YouTube Videos Won't Be Displayed on Open edX Platforms Until a Fix Is Developed – edX Engineering Team Is Working Against the Clock

All YouTube videos running on edX.org and Open edX platforms will break at the end of July because of a serious bug in the platform’s codebase. This problem, reported by edX yesterday, will happen unless a fix is developed and implemented soon.

This bug appeared because Open edX uses a deprecated YouTube API v2 to retrieve metadata. And YouTube has plans to turn off the Data API v2 entirely this month, in order to force users to migrate to the Data API v3. YouTube Data API was deprecated in April.

EdX’s engineering team is working now against the clock on a solution. However, the fix is incomplete so far. “The fixes haven’t been adequately reviewed yet, and have not yet been merged to the master branch of the edx-platform & configuration repositories. Now that we know that the Data API v2 is going to be turned off very soon, edX is going to focus on getting this fix out the door ASAP: without it, edx.org will break as well”, explained hours ago Sarina Canelake, one of the lead engineers at edX.

Once the fix is completed, edX will provide a patch for Birch release-named installations, while the new Cypress-based releases, expected for the end of month, will include this fix by default.

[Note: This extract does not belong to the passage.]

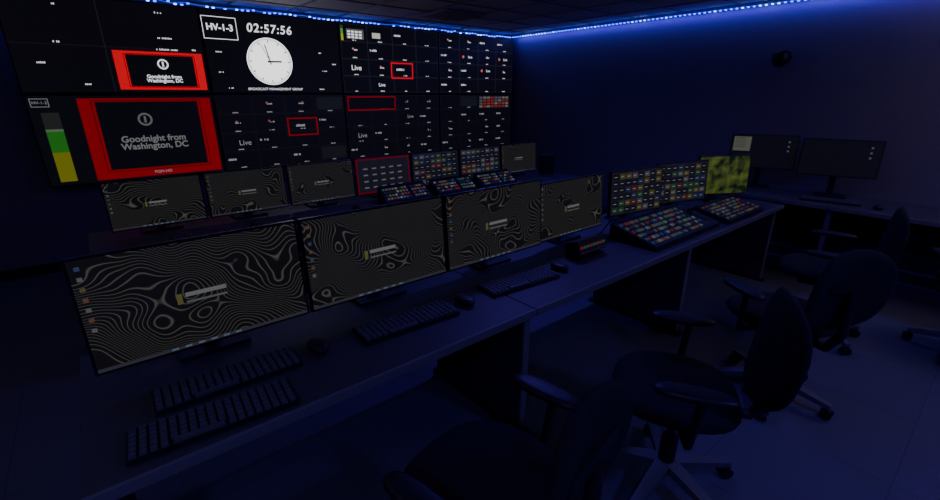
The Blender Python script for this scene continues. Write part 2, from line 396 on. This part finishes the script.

Administrators of existing platforms will need to apply the fix in order to avoid that any site fails to play YouTube videos.

In addition, the YouTube API v3 will require everyone to sign up for an API token and set it up on the Open edX site.

 

 

Guest Post: Sarina Canelake, edX | 07.17.2015

This post originally ran on Google Groups on July 17, 2015

 

WARNING: YouTube videos will break soon for Open edX sites. Here’s what you need to know

 

Hi everyone,

We just discovered a problem with the Open edX codebase that will cause all YouTube videos to break very soon. We don’t yet have all the answers, but we wanted to tell the community what we *do* know ASAP, and we will continue to post updates as we learn more and develop a fix the problem.

Open edX uses the YouTube Data API v2 to retrieve metadata from YouTube about videos. The v2 API is deprecated, and a hack was put in place to read data from the deprecated API endpoint.

This morning we discovered this blog post on the YouTube Engineering blog, which says: “While you should migrate your app as soon as possible, these features will work in the Data API v2 until the end of July 2015 to avoid any outages.” It’s nearly the end of July 2015, and we haven’t yet migrated to the Data API v3. At a certain point, YouTube will turn off the Data API v2 entirely, at which point any Open edX installation that is still trying to use the Data API v2 will fail to display YouTube videos. The good news is, we’re working on a fix. The bad news is, the fix is incomplete: we also need a corresponding change to the configuration repository to make it work properly. The fixes haven’t been adequately reviewed yet, and have not yet been merged to the master branch of the edx-platform & configuration repositories. Now that we know that the Data API v2 is going to be turned off very soon, edX is going to focus on getting this fix out the door ASAP: without it, edx.org will break as well!

Once the fix is complete, reviewed, and merged, we will let everyone know by sending out another email to this mailing list. We will try to provide a patch for Birch that incorporates this fix. We are currently testing a release candidate for Cypress, the next named release, and Cypress will definitely include this fix as well.

Please note that edX fixing the problem in the open source codebase does not automatically fix the problem for already-running installations of Open edX. If you are running an Open edX site, your site will fail to play YouTube videos at the end of July unless you add the upcoming fix to your codebase, so please monitor this mailing list and be prepared to apply the fix as soon as we make it available. In addition, the YouTube Data API v3 requires everyone to sign up for an API token, so you will have to get your own API token for your own Open edX site. Once the fix is ready to go, we will have more information for you about how to get it set up with your API token.

I apologize for the urgency of this email, and for the fact that we don’t have more information for you right now. We should have planned for this API removal better, but we didn’t realize the actual date of the removal until today. We recommend that you wait for edX to release a complete, well-tested fix for this problem. If you choose to implement the incomplete fix that we have so far, we cannot provide any support or answer any questions about it: we need to use all our time and attention in developing a complete, well-tested fix. Thanks for sticking with us, and for being an awesome community.